China, Russia and Iran have begun joint naval drills in the Gulf of Oman amid increased tensions in the region, in what is the fifth common military exercise held by these countries in recent years.

According to Russian state media, a grouping of ships from Moscow’s Pacific Fleet – led by the Varyag cruiser – arrived at the Iranian port of Chabahar on Monday, ahead of the drills that started yesterday and end on Friday.

The joint exercises, titled ‘Maritime Security Belt – 2024’, reportedly involve numerous warships and aircraft, in what Russia’s Defence Ministry says is focused on the protection of “maritime economic activity”.

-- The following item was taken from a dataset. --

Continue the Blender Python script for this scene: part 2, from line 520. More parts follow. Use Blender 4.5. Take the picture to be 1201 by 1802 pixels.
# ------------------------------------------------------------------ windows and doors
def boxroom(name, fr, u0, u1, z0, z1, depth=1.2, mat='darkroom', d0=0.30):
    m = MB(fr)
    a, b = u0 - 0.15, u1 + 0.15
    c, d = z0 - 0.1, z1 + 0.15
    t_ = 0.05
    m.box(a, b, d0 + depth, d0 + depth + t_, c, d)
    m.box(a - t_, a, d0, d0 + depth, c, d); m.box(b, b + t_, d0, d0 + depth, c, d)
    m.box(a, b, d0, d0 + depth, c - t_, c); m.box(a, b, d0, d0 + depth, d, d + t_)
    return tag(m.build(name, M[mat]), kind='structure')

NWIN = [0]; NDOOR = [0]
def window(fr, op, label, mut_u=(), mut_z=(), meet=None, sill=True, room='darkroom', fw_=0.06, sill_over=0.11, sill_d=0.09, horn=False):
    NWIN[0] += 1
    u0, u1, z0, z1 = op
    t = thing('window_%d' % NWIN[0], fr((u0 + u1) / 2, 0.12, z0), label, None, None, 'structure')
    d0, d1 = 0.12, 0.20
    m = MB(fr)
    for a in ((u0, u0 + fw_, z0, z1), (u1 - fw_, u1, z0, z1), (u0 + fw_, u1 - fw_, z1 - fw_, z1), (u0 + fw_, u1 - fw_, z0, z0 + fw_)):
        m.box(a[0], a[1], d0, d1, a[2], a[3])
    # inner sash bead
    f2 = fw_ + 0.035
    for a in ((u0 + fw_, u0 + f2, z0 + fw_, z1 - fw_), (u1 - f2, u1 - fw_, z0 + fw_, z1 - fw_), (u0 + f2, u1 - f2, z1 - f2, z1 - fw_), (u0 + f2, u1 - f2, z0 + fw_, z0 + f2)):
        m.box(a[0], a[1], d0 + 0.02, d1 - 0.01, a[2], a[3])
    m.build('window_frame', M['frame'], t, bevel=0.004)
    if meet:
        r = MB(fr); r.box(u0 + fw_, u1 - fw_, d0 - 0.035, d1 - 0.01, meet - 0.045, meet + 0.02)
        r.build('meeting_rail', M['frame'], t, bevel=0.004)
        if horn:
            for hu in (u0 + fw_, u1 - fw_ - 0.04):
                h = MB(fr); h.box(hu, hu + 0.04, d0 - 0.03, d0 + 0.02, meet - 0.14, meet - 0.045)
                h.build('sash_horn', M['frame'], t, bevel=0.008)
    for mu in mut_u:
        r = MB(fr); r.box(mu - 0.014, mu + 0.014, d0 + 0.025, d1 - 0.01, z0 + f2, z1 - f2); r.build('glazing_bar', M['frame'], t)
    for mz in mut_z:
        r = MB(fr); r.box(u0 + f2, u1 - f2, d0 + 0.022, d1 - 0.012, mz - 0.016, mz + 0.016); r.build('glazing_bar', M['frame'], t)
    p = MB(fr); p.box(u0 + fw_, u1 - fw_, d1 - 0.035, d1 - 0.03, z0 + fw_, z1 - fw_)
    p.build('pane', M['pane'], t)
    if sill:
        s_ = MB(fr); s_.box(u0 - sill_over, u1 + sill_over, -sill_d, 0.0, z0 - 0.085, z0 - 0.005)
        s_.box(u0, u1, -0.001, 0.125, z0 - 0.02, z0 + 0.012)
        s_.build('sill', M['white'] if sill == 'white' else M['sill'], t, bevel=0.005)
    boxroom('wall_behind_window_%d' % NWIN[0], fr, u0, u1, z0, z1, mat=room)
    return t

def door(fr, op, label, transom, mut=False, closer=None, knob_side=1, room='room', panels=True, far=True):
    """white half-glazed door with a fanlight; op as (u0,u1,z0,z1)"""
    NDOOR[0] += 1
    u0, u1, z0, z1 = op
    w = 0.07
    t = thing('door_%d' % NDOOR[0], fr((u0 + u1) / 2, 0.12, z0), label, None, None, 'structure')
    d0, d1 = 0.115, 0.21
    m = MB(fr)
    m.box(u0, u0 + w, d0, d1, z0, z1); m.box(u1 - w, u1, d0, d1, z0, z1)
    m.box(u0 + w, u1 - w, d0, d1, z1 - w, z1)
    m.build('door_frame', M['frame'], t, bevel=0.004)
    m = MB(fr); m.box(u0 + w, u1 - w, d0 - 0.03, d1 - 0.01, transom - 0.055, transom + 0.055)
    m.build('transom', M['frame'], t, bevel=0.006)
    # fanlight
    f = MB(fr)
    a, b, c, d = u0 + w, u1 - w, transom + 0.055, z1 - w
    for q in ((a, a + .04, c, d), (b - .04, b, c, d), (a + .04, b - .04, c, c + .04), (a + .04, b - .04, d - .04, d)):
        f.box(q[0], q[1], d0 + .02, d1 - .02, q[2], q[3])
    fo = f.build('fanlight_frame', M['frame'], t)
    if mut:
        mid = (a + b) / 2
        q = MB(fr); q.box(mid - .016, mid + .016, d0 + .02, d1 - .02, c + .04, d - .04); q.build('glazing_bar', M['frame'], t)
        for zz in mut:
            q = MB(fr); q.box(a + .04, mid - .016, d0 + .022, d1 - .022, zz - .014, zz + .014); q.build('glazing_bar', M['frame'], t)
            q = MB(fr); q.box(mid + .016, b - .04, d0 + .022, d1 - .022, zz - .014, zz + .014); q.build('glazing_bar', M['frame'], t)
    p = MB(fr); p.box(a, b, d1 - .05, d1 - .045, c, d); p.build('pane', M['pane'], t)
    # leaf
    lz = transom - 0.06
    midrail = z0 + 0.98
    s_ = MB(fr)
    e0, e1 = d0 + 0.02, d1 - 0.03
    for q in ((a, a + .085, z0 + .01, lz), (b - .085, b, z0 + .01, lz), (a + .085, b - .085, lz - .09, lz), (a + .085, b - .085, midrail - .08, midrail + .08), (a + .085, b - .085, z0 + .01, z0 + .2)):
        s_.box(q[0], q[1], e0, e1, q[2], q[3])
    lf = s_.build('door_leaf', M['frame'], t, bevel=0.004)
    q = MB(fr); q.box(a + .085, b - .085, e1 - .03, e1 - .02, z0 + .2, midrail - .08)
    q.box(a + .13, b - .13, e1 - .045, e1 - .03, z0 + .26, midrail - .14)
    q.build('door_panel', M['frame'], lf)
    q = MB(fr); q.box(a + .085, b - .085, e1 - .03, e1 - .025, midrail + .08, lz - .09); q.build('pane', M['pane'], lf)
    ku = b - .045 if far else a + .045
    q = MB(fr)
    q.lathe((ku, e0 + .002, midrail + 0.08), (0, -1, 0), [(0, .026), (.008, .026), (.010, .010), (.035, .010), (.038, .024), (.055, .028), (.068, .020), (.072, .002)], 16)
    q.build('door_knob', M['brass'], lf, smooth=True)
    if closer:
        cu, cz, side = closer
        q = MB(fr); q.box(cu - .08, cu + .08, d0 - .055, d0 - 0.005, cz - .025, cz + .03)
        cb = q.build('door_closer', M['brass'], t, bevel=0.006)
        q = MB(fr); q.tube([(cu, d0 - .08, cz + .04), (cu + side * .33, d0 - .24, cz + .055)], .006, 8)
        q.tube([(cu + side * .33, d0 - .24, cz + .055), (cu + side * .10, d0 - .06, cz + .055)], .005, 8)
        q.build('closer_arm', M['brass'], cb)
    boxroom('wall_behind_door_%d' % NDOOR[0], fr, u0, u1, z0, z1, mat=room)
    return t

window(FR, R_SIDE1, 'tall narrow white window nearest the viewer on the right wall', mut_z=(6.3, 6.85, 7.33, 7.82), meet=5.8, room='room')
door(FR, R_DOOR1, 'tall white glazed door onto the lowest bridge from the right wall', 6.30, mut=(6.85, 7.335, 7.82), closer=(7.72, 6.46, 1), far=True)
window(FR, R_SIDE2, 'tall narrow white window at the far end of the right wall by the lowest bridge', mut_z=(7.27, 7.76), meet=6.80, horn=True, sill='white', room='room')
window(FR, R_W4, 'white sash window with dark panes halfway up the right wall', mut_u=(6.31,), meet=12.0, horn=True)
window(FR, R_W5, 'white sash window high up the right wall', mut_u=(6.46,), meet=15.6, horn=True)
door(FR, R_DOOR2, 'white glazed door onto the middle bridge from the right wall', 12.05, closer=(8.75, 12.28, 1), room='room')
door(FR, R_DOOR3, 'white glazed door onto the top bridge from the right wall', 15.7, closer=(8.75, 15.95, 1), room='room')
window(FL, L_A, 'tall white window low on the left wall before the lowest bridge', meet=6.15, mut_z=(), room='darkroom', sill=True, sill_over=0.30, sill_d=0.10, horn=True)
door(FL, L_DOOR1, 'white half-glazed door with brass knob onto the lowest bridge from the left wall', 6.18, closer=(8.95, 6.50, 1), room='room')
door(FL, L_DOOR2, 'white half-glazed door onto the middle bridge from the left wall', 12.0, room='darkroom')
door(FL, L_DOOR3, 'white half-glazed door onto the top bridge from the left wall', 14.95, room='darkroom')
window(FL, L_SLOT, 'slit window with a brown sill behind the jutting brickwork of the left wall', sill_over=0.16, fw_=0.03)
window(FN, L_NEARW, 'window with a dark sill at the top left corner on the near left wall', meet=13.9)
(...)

China’s Defence Ministry also addressed the drills, stating that they are aimed at “jointly maintaining regional maritime security”. Its statement revealed that “China will send… guided-missile destroyer Urumqi, guided-missile frigate Linyi and comprehensive supply ship Dongpinghu to participate in the exercise.”

Iranian state media, meanwhile, reported that the naval drills’ goal is to strengthen “the security of international maritime trade, combating piracy and maritime terrorism.”

The joint exercises are also reportedly being attended by representatives from the navies of Azerbaijan, India, Kazakhstan, Oman, Pakistan and South Africa, all of whom are acting as observers.

The naval drills come at a time when tensions in the Gulf region and particularly the Red Sea have increased exponentially over the past five months, with Yemen’s Houthis having launched attacks on Israeli-linked vessels passing through the Bab El-Mandeb Strait in protest against Israel’s war on Gaza.

As a consequence, a naval coalition led by the United States has been operating in Red Sea waters since December in an attempt to counter those Houthi attacks.